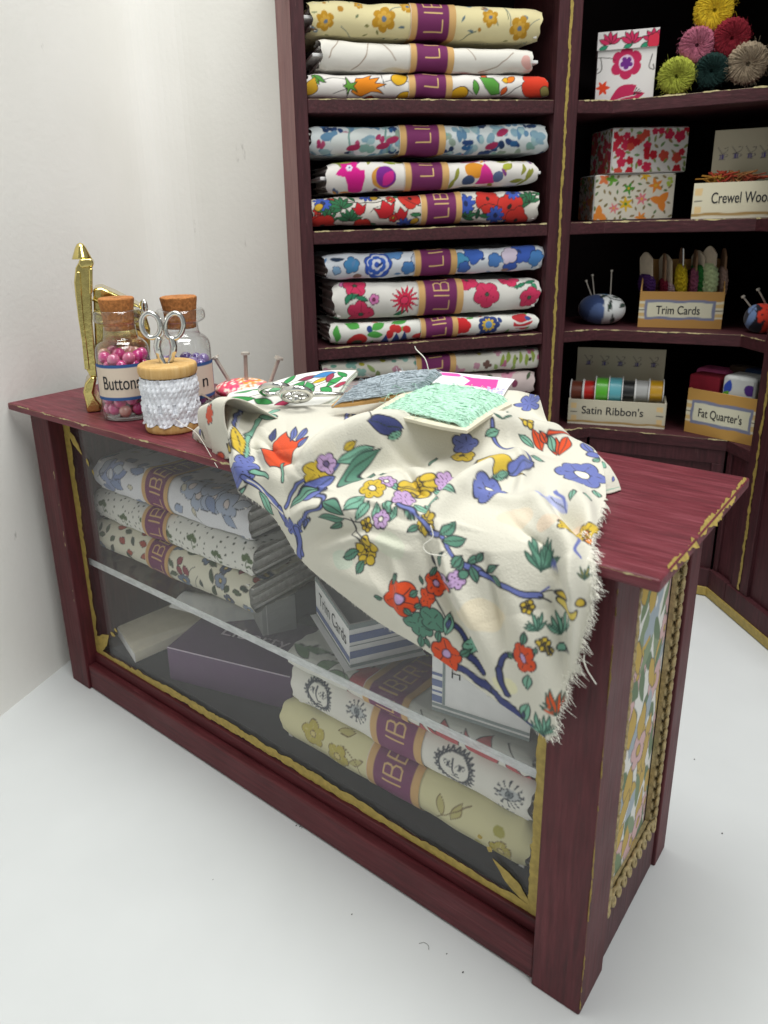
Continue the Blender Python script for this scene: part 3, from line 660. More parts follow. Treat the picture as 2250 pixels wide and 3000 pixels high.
def d_redgreen(p, ln, h):
    scat(90, [(3, leafk(['#2f6b46', '#244f3a', '#3b7a50'], .36, .13, K)), (1.5, flowk(['#3a54a8', '#c1332b'], .17, 6, K, '#c9a93a')), (1, stemk([K], .022, .4))], 63)(p, ln, h)
    p.line = K
    for i, (x, y) in enumerate(((.07, -.05), (.12, .1), (.06, -.35), (.95, .1), (.9, -.05), (.16, -.3), (.78, -.3), (.66, -.28))):
        for a in np.linspace(.3, 2.9, 6): p.leaf(x * ln + .2 * math.cos(a), y + .2 * math.sin(a), .42, .13, a, '#2f6b46', K)
    for x, y, r in ((.2, .05, .2), (.31, .0, .3), (.38, -.12, .2)): p.tulip(x * ln, y, r * 1.1, .2, '#b7242c', K)
    for x, y, r in ((.42, .38, .36), (.76, .22, .4), (.86, .0, .42), (.9, -.4, .4), (.02, -.3, .22), (.05, -.5, .4), (.22, -.52, .3)): p.flower(x * ln, y, r, 5, '#c1332b', '#2b2624', .22, x * 7, K, .14)
    for x, y, r in ((.05, .25, .26), (.66, .1, .3), (.8, -.25, .28), (.88, .42, .26), (.24, .5, .24), (.4, -.45, .26)): p.flower(x * ln, y, r, 9, '#3a54a8', '#22305c', .5, x * 5, K, .22)
    for x, y in ((.03, .12), (.44, -.35), (.27, .42)): p.blob(x * ln, y, .14, .1, '#c19a2c', .4, K)
    for a in ([(.4, .35), (.46, .1), (.5, .3)], [(.14, .3), (.24, .22), (.34, .35)], [(.7, -.1), (.75, .05), (.82, .02)]): p.stem([(q[0] * ln, q[1]) for q in a], .025, K)
def d_bluerose(p, ln, h):
    for x, y, r, c in ((.11, .02, .24, '#4a86b4'), (.04, -.1, .13, '#7fa3c4'), (.36, -.12, .22, '#4a7cb4'), (.4, .12, .2, '#b9c0cc'), (.66, .22, .32, '#3f63b4'), (.6, .0, .26, '#4f93b8'), (.9, .24, .4, '#3c5cb0'), (.96, .0, .26, '#4a7fba'), (.62, -.2, .2, '#4468b0'), (.76, .0, .24, '#4b7ab8'), (.84, -.18, .24, '#3f5fb2'), (.5, -.3, .3, '#4a7fb0'), (.3, .4, .3, '#5a88bc')): p.flower(x * ln, y, r, 5, c, None, .25, x * 8, '#24335c')
    p.flower(.225 * ln, .0, .42, 7, '#3558b4', None, .16, 0, '#22305c'); p.flower(.225 * ln, .02, .33, 6, '#d4dae6', None, .16, .3, None); p.flower(.22 * ln, .0, .28, 6, '#3a62bc', None, .2, .5); p.flower(.22 * ln, .02, .17, 5, '#d7dde9', None, .25, .2); p.blob(.22 * ln, .02, .09, .08, '#3558b4'); 
    p.flower(.83 * ln, .12, .28, 5, '#cfc3d4', None, .28, .8, K); p.blob(.14 * ln, -.33, .14, .09, '#8a7466'); p.blob(.82 * ln, -.34, .12, .07, '#8a7466'); p.blob(.05 * ln, .22, .2, .06, '#2a3a52')
    scat(26, [(1, leafk(['#2c3f6e', '#5f86b0'], .2, .08))], 5)(p, ln, h)
def d_reddaisy(p, ln, h):
    scat(26, [(1.4, leafk(['#2d7a58', '#3c8c66'], .34, .13, K)), (1, flowk(['#c25a9a', '#d07ab0'], .16, 5, K, '#8a2b5c'))], 31)(p, ln, h)
    for x, y, r, n in ((.12, -.4, .42, 5), (.33, 0, 0, 0), (.73, .05, .44, 5), (.95, -.12, .36, 5), (.1, .45, .36, 5), (.64, .55, .36, 5), (.85, .6, .34, 5)):
        if r: p.flower(x * ln, y, r, n, '#c8355c', '#3f5a48', .24, x * 9, K, .16, veins='#8a1f3c')
    p.star(.33 * ln, .0, .46, 14, '#c62a4a', '#d0355a', .42, 0, K, .28)
    for x, y, a in ((.09, .12, .4), (.13, .08, -.3), (.07, .06, .9), (.9, .3, .5), (.95, .4, .2), (.55, .1, 1)): p.leaf(x * ln, y, .4, .14, a, '#2d7a58', K)
    p.star(.57 * ln, -.05, .3, 7, '#c76aa2', None, .5, 0, K)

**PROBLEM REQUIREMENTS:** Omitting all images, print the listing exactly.

**RESULT OF THE TASK:**
Continue the Blender Python script for this scene: part 3, from line 660. More parts follow. Treat the picture as 2250 pixels wide and 3000 pixels high.
def d_redgreen(p, ln, h):
    scat(90, [(3, leafk(['#2f6b46', '#244f3a', '#3b7a50'], .36, .13, K)), (1.5, flowk(['#3a54a8', '#c1332b'], .17, 6, K, '#c9a93a')), (1, stemk([K], .022, .4))], 63)(p, ln, h)
    p.line = K
    for i, (x, y) in enumerate(((.07, -.05), (.12, .1), (.06, -.35), (.95, .1), (.9, -.05), (.16, -.3), (.78, -.3), (.66, -.28))):
        for a in np.linspace(.3, 2.9, 6): p.leaf(x * ln + .2 * math.cos(a), y + .2 * math.sin(a), .42, .13, a, '#2f6b46', K)
    for x, y, r in ((.2, .05, .2), (.31, .0, .3), (.38, -.12, .2)): p.tulip(x * ln, y, r * 1.1, .2, '#b7242c', K)
    for x, y, r in ((.42, .38, .36), (.76, .22, .4), (.86, .0, .42), (.9, -.4, .4), (.02, -.3, .22), (.05, -.5, .4), (.22, -.52, .3)): p.flower(x * ln, y, r, 5, '#c1332b', '#2b2624', .22, x * 7, K, .14)
    for x, y, r in ((.05, .25, .26), (.66, .1, .3), (.8, -.25, .28), (.88, .42, .26), (.24, .5, .24), (.4, -.45, .26)): p.flower(x * ln, y, r, 9, '#3a54a8', '#22305c', .5, x * 5, K, .22)
    for x, y in ((.03, .12), (.44, -.35), (.27, .42)): p.blob(x * ln, y, .14, .1, '#c19a2c', .4, K)
    for a in ([(.4, .35), (.46, .1), (.5, .3)], [(.14, .3), (.24, .22), (.34, .35)], [(.7, -.1), (.75, .05), (.82, .02)]): p.stem([(q[0] * ln, q[1]) for q in a], .025, K)
def d_bluerose(p, ln, h):
    for x, y, r, c in ((.11, .02, .24, '#4a86b4'), (.04, -.1, .13, '#7fa3c4'), (.36, -.12, .22, '#4a7cb4'), (.4, .12, .2, '#b9c0cc'), (.66, .22, .32, '#3f63b4'), (.6, .0, .26, '#4f93b8'), (.9, .24, .4, '#3c5cb0'), (.96, .0, .26, '#4a7fba'), (.62, -.2, .2, '#4468b0'), (.76, .0, .24, '#4b7ab8'), (.84, -.18, .24, '#3f5fb2'), (.5, -.3, .3, '#4a7fb0'), (.3, .4, .3, '#5a88bc')): p.flower(x * ln, y, r, 5, c, None, .25, x * 8, '#24335c')
    p.flower(.225 * ln, .0, .42, 7, '#3558b4', None, .16, 0, '#22305c'); p.flower(.225 * ln, .02, .33, 6, '#d4dae6', None, .16, .3, None); p.flower(.22 * ln, .0, .28, 6, '#3a62bc', None, .2, .5); p.flower(.22 * ln, .02, .17, 5, '#d7dde9', None, .25, .2); p.blob(.22 * ln, .02, .09, .08, '#3558b4'); 
    p.flower(.83 * ln, .12, .28, 5, '#cfc3d4', None, .28, .8, K); p.blob(.14 * ln, -.33, .14, .09, '#8a7466'); p.blob(.82 * ln, -.34, .12, .07, '#8a7466'); p.blob(.05 * ln, .22, .2, .06, '#2a3a52')
    scat(26, [(1, leafk(['#2c3f6e', '#5f86b0'], .2, .08))], 5)(p, ln, h)
def d_reddaisy(p, ln, h):
    scat(26, [(1.4, leafk(['#2d7a58', '#3c8c66'], .34, .13, K)), (1, flowk(['#c25a9a', '#d07ab0'], .16, 5, K, '#8a2b5c'))], 31)(p, ln, h)
    for x, y, r, n in ((.12, -.4, .42, 5), (.33, 0, 0, 0), (.73, .05, .44, 5), (.95, -.12, .36, 5), (.1, .45, .36, 5), (.64, .55, .36, 5), (.85, .6, .34, 5)):
        if r: p.flower(x * ln, y, r, n, '#c8355c', '#3f5a48', .24, x * 9, K, .16, veins='#8a1f3c')
    p.star(.33 * ln, .0, .46, 14, '#c62a4a', '#d0355a', .42, 0, K, .28)
    for x, y, a in ((.09, .12, .4), (.13, .08, -.3), (.07, .06, .9), (.9, .3, .5), (.95, .4, .2), (.55, .1, 1)): p.leaf(x * ln, y, .4, .14, a, '#2d7a58', K)
    p.star(.57 * ln, -.05, .3, 7, '#c76aa2', None, .5, 0, K)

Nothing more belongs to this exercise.